China widened its attack against U.S. criticisms of Internet censorship on Monday, raising the stakes in a dispute that has put Google in the middle of a political quarrel between the two global powers.

China has defended its curbs on the Internet nearly two weeks after the world's biggest search engine provider, Google Inc., threatened to shut down its Chinese Google.cn site after a severe hacking attack from within China.

The dispute could narrow room for Beijing and Washington to back down quietly and focus on other disputes such as trade, currency, human rights and U.S. weapons sales to Taiwan.

The more this case takes on high-level political import for the Chinese government, the more likely it is to stick to its guns, said David Wolf, president of Wolf Group Asia, an advisory firm covering Chinese media and telecommunications.

The Chinese government can't be seen as backing down on such a fundamental issue, said Wolf.

U.S. Secretary of State Hillary Clinton last week urged China and other authoritarian nations to pull down Internet censorship, prompting scathing commentary in Chinese papers.

The White House backed Google, while China accuses Washington of using the Internet for its own aims.

This year, we're seeing problems over trade, the Dalai Lama, and U.S. weapons sales to Taiwan coming to the surface, said Jin Canrong, an international relations expert at Renmin University.

The politicization and ideological turn of the Google case could make it more difficult to work together. The basic need for cooperation, economically and diplomatically, hasn't changed, but each of these issues could disrupt cooperation from day to day.

In coming months, U.S. President Barack Obama may meet the Dalai Lama, Tibet's exiled Buddhist leader who Beijing considers a separatist. Washington has also unveiled arms sales to Taiwan, the self-ruled island Beijing regards as a renegade province.

In Riyadh, the CEO of Cisco Systems Inc, John Chambers, told reporters he was optimistic that Google's dispute in China would be resolved through give and take.

Chinese Human Rights Defenders said its website and four other activist sites were hit by denial of service attacks on Jan 23-24. It called the Chinese government the most likely culprit.

DEFENSE

China's State Council Information Office said the nation bans using the Internet to subvert state power and wreck national unity, to incite ethnic hatred and division, to promote cults and to distribute content that is pornographic, salacious, violent or terrorist.

China has an ample legal basis for punishing such harmful content, and there is no room for doubting this.
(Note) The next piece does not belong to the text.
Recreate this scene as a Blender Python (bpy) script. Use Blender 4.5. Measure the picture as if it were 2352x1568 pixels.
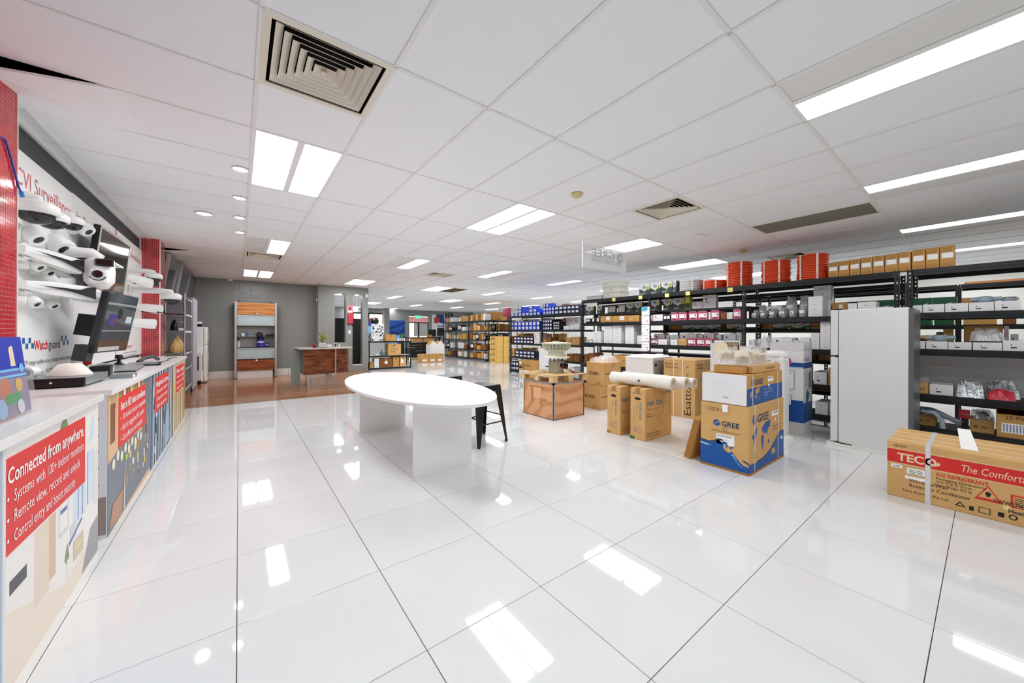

This is completely different from so-called restriction of Internet freedom, an unnamed spokesperson said in comments issued on the central government's website (http://www.gov.cn).

Although the comments made no direct mention of Google or Clinton, the State Council Information Office is the cabinet arm of China's propaganda apparatus, steered by the Communist Party, and is one of several agencies behind Internet policy.

China's Education Ministry published a notice on Monday reminding schools they should be monitoring and filtering web content, as well as teaching Internet morality.

China's Ministry of Industry and Information Technology rejected suggestions the government was behind the sophisticated hacker attacks described by Google.

China has jailed dissidents and Tibetan activists who used the Internet to challenge Communist Party policies and one-party rule. Prominent dissident, Liu Xiaobo, was jailed for 11 years in December on charges of inciting subversion, largely through essays he published on overseas Internet sites.

The Communist Party mouthpiece, the People's Daily, on Sunday said United States used social media like Twitter and YouTube, to foment Iran unrest. Both are blocked in China.

On Monday, the paper called Washington hypocritical, noting U.S. laws restrict images and words that can be seen by children.

This 'Internet freedom' that is being promoted everywhere is nothing more than a foreign policy tool, a fantasy of freedom, said a commentary in the paper.

Google said it will negotiate for an unfiltered search engine, but firms in sensitive sectors like the Internet or media find politics are never far from the negotiating table.

Google may look back and see it pursued an ill-advised course by bringing in the U.S. government in such high-profile way, said Wolf, the industry consultant.